His collection of lacquerware is also indicative of the fascination of the collector discovering these at once utilitarian and delicate objects, whose technique has not been equaled in the West: "[...] as applications or as incrustations of pure metaus [sic], such as gold, silver, platinum or their alloys, the Japanese make use of lacquer and wood, the key to which has yet to be found in Europe” (Chassiron Ch. de, 1861, p. 117). In the field of ceramics, Chassiron instead acquired pieces intended for export, such as a set of twenty-four porcelain cups and saucers from Mikawachi (Hirado) whose finesse attracted him (MAH.1871.6.14.1 to 24). The preamble to the posthumous inventory tells us that the collection was presented in the windows and in the salons of the Parisian residence of Chassiron, rue de Douai: it undoubtedly contributed to the diffusion of Japanese art which, at this time, aroused tremendous interest.
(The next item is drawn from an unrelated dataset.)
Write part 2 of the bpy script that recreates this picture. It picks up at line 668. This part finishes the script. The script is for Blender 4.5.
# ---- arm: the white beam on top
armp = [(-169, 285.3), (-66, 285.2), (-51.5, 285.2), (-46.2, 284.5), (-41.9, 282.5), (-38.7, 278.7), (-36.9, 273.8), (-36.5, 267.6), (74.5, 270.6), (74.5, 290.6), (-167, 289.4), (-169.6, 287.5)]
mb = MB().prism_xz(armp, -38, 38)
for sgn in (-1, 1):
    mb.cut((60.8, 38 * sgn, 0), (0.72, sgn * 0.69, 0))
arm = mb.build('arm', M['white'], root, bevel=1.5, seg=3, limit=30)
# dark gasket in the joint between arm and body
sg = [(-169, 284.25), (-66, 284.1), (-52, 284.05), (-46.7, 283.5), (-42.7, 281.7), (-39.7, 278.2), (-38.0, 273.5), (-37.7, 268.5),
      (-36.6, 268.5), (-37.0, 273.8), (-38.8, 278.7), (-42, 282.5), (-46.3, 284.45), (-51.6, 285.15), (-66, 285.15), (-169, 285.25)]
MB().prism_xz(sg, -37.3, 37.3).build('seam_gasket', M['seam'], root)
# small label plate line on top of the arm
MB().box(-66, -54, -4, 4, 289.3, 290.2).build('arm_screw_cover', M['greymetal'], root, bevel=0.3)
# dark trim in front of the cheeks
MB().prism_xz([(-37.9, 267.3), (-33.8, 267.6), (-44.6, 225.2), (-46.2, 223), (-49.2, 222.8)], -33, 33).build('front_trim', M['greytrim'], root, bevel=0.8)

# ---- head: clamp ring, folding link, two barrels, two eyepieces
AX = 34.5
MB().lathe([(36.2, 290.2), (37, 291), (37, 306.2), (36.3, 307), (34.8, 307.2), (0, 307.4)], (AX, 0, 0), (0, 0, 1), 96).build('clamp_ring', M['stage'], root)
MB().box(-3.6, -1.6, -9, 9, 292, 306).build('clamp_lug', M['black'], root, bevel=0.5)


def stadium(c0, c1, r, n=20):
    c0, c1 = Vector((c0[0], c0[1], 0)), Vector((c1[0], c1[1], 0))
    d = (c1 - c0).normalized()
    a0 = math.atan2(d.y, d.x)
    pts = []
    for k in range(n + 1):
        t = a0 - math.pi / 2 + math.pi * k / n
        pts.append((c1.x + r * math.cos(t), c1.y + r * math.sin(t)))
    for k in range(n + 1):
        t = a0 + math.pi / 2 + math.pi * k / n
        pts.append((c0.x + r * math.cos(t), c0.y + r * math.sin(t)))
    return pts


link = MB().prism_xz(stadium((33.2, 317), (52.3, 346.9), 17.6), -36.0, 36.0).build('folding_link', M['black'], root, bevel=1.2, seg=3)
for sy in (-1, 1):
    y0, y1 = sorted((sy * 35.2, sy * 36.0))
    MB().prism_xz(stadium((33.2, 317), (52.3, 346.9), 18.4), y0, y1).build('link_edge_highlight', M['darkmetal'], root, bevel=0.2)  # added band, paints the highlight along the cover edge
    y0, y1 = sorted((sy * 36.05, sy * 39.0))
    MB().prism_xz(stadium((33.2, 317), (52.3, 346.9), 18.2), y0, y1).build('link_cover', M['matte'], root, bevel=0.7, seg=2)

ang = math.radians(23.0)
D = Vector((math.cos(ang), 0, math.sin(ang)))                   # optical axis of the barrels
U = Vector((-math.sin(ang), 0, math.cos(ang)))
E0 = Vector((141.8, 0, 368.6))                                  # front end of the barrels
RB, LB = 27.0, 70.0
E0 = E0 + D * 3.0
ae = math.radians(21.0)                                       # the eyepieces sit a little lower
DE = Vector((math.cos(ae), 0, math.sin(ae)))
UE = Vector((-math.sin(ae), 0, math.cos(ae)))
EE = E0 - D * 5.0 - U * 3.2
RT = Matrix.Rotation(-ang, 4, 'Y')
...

This resulted in the influx of Japanese objects on the Western market and in the success of Japanese presentations at the Universal Exhibitions (Paris, 1867), but above all in the vogue for Japonisme which swept over the West at the end of 19th century and has inspired many artists (Lacambre G., 2017).

A Bargain Hunter in China

Although Chassiron's Chinese collection is much less documented than the Japanese collection, it nonetheless reflects the Baron's curiosity for arts and crafts from this country. Consisting of ceramics, objects of scholars (brushes, inkstones, seals, etc.) and from everyday life, accessories as well as paintings on elderberry pith paper or on silk, its diversity suggests that Chassiron has been able to stroll through the factories and shopping districts of Hong Kong and Shanghai in the same way as in the bazaars of Shimoda.
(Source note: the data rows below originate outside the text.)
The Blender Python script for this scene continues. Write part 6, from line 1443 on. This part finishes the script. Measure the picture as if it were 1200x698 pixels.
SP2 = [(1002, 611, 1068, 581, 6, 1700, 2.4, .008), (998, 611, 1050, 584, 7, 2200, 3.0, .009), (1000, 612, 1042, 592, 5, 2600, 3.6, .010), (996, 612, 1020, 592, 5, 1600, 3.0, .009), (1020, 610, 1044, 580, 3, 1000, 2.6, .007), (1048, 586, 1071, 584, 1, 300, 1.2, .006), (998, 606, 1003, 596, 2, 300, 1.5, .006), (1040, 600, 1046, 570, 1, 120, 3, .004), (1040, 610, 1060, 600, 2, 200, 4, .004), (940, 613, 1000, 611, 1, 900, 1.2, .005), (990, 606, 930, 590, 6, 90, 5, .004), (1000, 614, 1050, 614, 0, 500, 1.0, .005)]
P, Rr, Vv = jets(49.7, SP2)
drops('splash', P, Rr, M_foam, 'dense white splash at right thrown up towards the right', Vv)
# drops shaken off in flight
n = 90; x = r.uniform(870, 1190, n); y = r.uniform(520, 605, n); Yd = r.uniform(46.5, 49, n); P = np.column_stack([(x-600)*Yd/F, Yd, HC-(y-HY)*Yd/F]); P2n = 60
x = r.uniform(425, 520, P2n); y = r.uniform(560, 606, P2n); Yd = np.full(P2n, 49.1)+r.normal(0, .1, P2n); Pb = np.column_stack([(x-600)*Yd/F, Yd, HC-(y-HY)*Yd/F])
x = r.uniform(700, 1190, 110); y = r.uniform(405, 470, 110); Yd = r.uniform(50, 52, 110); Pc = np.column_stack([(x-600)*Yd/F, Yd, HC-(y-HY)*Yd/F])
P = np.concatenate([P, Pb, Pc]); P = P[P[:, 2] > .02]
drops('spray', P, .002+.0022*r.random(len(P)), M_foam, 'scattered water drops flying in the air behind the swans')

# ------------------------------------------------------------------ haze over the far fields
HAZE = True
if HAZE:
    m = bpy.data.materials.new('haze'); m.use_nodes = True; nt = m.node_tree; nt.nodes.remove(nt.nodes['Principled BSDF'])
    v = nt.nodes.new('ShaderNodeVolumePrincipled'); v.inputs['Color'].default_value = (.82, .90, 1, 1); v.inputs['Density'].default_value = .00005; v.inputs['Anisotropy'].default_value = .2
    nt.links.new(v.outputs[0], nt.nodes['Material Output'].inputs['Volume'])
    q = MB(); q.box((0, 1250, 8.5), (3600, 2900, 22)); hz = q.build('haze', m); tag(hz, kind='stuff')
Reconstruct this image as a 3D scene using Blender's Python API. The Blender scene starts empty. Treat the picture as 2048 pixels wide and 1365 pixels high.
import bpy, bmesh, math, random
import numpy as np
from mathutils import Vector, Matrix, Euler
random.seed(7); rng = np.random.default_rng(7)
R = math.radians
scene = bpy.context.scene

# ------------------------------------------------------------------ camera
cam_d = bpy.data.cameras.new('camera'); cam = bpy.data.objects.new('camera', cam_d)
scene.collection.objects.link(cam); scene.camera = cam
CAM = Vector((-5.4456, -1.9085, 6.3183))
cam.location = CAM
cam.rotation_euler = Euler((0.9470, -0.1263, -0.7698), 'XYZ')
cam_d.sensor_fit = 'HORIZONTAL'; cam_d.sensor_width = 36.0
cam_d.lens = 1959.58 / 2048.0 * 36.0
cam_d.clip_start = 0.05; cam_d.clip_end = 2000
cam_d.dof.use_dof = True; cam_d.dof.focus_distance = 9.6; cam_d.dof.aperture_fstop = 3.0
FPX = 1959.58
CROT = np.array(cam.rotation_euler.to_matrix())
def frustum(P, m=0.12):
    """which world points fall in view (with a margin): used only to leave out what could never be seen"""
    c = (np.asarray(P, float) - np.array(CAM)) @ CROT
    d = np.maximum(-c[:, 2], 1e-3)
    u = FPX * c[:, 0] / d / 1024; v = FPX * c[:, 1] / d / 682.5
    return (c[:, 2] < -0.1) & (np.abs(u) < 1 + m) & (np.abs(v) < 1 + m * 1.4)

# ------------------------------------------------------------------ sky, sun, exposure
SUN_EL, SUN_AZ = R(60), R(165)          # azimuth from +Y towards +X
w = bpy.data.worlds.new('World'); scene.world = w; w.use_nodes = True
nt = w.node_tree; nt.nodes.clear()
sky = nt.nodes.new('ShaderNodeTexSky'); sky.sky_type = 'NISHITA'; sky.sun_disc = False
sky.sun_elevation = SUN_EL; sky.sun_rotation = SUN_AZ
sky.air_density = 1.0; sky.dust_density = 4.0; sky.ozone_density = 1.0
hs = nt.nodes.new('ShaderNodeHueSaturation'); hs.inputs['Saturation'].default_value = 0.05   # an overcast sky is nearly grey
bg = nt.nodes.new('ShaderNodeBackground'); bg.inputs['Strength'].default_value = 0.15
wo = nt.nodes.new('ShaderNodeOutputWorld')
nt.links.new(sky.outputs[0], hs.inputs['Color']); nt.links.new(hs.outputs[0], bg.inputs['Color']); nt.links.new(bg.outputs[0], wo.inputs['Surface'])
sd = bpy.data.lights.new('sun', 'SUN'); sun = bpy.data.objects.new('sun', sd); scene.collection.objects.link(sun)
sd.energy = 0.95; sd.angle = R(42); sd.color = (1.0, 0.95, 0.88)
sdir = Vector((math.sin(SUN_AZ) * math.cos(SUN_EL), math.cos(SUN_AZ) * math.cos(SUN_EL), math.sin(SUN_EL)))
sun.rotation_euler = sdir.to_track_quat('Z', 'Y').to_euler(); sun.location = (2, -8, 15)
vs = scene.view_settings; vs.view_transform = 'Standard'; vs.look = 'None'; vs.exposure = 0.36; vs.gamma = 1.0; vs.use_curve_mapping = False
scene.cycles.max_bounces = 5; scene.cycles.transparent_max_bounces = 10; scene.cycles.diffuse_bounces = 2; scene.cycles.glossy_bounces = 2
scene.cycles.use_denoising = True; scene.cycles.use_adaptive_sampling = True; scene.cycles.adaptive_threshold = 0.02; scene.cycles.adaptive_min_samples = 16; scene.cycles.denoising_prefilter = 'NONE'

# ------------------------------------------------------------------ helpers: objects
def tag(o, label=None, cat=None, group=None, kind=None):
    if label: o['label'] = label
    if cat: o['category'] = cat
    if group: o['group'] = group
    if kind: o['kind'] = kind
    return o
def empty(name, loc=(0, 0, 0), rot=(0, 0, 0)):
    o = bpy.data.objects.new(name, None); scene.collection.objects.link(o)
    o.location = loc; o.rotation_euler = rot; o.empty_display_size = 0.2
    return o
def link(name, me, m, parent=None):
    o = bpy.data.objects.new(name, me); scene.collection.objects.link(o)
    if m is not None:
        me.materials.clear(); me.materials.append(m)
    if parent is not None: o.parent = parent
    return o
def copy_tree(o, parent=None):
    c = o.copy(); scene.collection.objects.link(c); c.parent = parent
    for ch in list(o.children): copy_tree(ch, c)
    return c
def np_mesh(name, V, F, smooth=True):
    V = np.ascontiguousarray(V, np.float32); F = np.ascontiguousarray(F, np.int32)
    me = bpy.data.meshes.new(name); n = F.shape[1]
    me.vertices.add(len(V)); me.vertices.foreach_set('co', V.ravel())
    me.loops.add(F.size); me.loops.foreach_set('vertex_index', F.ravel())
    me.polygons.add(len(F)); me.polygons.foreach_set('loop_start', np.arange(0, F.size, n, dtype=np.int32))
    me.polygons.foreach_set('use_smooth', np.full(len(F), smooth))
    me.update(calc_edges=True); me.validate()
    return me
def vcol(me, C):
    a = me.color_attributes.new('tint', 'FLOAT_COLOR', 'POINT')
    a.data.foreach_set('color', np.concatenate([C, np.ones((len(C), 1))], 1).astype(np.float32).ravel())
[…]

The paintings are particularly interesting: Chassiron thus brought back two albums of gouaches on elderberry pith paper, a common characteristic of objects brought back by Western travellers at that time (De couleurs et d'encre, 2015; Crossman C., 1991), and which depict scenes from the life of a mandarin and the theatre (MAH.1871.6.157 and 158). The finesse of the lines and the luminosity of the colours must have seduced Chassiron who also brought back a roll on silk (MAH.1871.6.183), entitled Description illustrée des indigènes du pays de Dian, that evokes the customs of the populations of southern China (Yunnan) through an alternation of calligraphic texts and meticulously painted vignettes. It is difficult to know if Chassiron bought this roll or if it was offered to him during an official meeting, but the fact remains that this painting corresponds to the taste for exoticism that the Baron manifested in his Notes (De couleurs et d'encre, 2015).